Each line of the data that includes the string "yellow" is to be copied out.

************

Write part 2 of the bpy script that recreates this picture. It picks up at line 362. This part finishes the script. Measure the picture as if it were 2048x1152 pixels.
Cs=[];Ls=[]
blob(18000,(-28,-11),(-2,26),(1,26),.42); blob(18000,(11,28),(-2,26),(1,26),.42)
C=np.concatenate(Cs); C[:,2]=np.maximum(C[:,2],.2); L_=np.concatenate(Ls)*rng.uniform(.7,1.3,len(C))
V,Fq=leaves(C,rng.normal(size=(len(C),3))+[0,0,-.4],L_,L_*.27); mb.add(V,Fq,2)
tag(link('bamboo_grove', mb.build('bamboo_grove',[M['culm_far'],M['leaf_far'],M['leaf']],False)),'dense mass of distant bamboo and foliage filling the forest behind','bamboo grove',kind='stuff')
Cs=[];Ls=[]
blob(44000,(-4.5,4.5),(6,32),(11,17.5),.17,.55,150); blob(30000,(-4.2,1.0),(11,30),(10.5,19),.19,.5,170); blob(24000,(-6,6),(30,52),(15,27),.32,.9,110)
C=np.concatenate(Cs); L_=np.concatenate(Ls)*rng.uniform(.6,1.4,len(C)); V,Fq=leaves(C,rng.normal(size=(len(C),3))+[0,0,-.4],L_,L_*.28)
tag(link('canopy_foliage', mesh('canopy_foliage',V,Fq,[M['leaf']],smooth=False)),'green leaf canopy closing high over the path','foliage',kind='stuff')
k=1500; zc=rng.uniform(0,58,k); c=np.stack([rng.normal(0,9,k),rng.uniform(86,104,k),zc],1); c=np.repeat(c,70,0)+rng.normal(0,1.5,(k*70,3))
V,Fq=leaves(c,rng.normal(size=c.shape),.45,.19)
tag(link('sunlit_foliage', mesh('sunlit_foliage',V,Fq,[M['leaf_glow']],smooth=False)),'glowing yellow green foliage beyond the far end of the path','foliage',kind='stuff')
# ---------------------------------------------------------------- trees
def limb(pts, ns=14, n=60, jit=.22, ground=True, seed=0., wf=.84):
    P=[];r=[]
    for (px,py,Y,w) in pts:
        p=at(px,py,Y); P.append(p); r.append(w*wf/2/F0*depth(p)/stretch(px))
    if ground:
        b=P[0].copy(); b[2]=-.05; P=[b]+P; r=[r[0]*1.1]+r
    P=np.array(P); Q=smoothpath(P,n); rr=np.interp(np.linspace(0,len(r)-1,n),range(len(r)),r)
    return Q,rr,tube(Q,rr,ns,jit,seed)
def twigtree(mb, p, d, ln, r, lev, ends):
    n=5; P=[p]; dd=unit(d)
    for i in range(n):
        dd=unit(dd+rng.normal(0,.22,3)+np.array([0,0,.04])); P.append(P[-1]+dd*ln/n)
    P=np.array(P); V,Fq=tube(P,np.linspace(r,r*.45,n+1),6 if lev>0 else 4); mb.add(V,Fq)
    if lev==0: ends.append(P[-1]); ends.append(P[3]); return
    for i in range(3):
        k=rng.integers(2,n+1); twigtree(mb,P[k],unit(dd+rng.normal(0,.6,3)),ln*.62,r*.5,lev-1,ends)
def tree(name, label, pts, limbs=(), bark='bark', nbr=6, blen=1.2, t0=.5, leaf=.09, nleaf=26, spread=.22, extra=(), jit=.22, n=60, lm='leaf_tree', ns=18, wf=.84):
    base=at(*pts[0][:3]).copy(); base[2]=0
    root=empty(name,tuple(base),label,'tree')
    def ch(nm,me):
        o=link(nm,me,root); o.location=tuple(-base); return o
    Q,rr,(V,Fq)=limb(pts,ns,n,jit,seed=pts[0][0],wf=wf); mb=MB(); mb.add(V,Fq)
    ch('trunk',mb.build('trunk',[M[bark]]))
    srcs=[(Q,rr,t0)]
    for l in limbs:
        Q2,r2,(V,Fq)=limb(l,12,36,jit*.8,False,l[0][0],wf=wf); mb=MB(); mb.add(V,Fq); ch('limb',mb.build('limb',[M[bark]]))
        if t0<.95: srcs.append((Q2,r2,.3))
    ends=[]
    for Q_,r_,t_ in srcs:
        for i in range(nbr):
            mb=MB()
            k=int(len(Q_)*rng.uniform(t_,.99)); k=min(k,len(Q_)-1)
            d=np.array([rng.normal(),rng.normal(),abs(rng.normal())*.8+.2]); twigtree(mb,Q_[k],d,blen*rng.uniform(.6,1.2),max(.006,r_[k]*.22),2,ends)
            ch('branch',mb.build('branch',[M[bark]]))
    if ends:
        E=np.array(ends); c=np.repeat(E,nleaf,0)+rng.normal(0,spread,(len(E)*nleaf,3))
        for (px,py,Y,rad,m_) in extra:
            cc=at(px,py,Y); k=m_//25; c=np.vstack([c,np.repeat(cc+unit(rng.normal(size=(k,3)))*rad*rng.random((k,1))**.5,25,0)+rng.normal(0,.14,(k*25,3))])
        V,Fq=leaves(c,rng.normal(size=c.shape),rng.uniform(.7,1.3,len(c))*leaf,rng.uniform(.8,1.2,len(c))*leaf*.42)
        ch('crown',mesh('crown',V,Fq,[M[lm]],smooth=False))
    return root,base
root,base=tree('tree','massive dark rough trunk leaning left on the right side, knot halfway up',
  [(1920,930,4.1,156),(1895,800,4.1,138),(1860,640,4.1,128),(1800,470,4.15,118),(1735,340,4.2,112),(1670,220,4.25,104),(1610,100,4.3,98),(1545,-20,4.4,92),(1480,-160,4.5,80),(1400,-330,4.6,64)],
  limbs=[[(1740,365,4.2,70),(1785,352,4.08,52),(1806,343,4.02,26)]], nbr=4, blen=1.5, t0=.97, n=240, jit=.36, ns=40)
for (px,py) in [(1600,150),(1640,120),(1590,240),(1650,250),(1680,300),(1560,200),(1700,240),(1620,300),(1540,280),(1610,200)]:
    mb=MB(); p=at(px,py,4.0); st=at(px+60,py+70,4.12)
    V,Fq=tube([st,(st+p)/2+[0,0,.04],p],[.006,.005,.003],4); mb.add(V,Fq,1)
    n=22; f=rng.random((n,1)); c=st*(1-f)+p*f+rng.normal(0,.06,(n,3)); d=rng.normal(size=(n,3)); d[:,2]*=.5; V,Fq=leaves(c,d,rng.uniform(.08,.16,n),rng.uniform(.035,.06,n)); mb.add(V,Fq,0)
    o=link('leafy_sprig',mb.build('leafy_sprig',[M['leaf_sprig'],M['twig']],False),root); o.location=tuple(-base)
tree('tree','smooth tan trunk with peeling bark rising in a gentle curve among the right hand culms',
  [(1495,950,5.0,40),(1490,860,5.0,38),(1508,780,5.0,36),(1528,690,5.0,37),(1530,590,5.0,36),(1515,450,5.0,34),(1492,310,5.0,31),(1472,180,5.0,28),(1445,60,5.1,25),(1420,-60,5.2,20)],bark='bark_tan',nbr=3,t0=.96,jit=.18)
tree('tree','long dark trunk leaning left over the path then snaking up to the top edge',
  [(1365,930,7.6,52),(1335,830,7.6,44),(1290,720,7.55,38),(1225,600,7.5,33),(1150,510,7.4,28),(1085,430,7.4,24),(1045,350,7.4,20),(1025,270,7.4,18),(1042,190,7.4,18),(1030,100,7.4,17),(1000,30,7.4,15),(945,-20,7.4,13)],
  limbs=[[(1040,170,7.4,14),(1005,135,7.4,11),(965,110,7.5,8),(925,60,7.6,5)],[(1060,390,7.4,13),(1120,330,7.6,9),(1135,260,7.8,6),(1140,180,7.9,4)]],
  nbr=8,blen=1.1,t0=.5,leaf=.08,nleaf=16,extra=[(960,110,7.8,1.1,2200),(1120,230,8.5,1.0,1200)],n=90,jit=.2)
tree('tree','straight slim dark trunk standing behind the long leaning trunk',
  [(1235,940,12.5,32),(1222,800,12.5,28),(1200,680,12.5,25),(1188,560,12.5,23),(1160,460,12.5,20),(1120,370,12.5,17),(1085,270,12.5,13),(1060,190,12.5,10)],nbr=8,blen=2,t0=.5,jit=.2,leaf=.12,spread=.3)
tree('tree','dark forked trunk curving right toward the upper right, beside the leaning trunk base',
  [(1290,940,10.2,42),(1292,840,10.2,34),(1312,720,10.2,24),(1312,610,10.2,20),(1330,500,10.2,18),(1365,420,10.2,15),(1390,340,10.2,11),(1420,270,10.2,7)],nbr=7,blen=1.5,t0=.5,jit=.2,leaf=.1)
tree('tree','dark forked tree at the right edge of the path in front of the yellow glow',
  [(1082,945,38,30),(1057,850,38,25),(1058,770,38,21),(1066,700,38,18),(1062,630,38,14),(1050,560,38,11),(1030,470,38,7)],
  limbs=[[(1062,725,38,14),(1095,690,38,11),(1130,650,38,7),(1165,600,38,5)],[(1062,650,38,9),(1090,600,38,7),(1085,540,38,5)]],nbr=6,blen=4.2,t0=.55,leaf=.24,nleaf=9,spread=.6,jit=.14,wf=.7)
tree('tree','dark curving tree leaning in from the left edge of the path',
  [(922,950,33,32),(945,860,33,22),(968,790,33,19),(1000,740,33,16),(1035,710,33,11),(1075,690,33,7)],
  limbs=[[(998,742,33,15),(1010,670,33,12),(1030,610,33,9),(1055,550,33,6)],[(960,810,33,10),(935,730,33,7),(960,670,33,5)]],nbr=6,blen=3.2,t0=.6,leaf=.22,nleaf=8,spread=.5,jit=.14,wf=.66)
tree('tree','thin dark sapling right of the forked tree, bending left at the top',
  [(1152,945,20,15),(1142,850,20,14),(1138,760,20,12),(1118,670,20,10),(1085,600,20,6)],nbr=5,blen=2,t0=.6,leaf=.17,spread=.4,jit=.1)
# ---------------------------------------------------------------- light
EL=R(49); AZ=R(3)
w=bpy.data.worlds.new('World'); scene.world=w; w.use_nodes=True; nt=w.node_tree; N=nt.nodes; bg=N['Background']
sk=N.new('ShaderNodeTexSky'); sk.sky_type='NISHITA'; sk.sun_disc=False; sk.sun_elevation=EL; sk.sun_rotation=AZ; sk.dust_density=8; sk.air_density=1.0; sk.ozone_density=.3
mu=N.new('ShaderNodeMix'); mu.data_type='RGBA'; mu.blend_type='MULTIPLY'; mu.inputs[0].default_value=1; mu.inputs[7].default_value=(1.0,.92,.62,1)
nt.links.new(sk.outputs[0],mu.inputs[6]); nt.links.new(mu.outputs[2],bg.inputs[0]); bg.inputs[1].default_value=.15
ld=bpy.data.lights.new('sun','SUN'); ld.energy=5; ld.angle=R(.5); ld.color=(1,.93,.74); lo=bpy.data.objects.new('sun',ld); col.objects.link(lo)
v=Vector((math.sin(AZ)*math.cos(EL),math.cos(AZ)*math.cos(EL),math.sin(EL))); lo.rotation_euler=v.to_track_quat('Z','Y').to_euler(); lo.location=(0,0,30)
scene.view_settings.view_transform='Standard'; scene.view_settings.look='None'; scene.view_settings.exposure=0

************

### EXERCISE ANSWER
tag(link('sunlit_foliage', mesh('sunlit_foliage',V,Fq,[M['leaf_glow']],smooth=False)),'glowing yellow green foliage beyond the far end of the path','foliage',kind='stuff')
tree('tree','dark forked tree at the right edge of the path in front of the yellow glow',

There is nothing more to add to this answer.